There were several studies comparing long term privatization IPOs and private sector IPOs. Menyah and Paudyal (1996) found that long-run performance of privatized IPO is 60.97% (significant) in contrast to only 3.01% (not significant) for private sector IPO. However, in Malaysia Paudyal et al. (1998) find that long-run performance over the first three years shows no significantly positive or negative performance for both privatization and private sector IPOs. Furthermore, Dewenter and Malatesta (1997) find that based on data from eight countries, there are no significant differences in the underpricing of these two groups. In summary, the international evidence of long-run IPOs performance reveals mixed results. In developed capital market, it seems that in the long-run IPOs performances are significantly negative but in emerging capital markets it is in contrast.
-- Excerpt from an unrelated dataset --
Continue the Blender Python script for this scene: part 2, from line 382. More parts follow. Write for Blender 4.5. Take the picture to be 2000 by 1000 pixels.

Two theories have been proposed to explain the phenomenon of the long-run underperformance of IPOs. Miller (1977) present an explanation based on changes in the divergence of opinion among investors. According to him, IPOs are usually subscribed by investors who are the most optimistic about the issue and their prices are set by this group rather than the appraisal of the typical investor. Further, the greater the uncertainty about the value of the IPO, the higher is the price that optimistic investors are willing to pay relative to pessimistic investors. If underwriter price on the basis of their own best estimates of the values of comparable seasoned securities, they will underprice new issues. In the long-run, as more information about the issuing firm becomes available, the divergence of opinion between these two groups of investors will narrow and, consequently, the market price will drop. Thus, Miller predicts that IPOs will generate abnormal returns in the short-run but they will have smaller price appreciation than the seasoned firms (i.e. underperformance) in the long-run. He also expects an IPO’s long-run return to be negatively related with its ex ante uncertainty.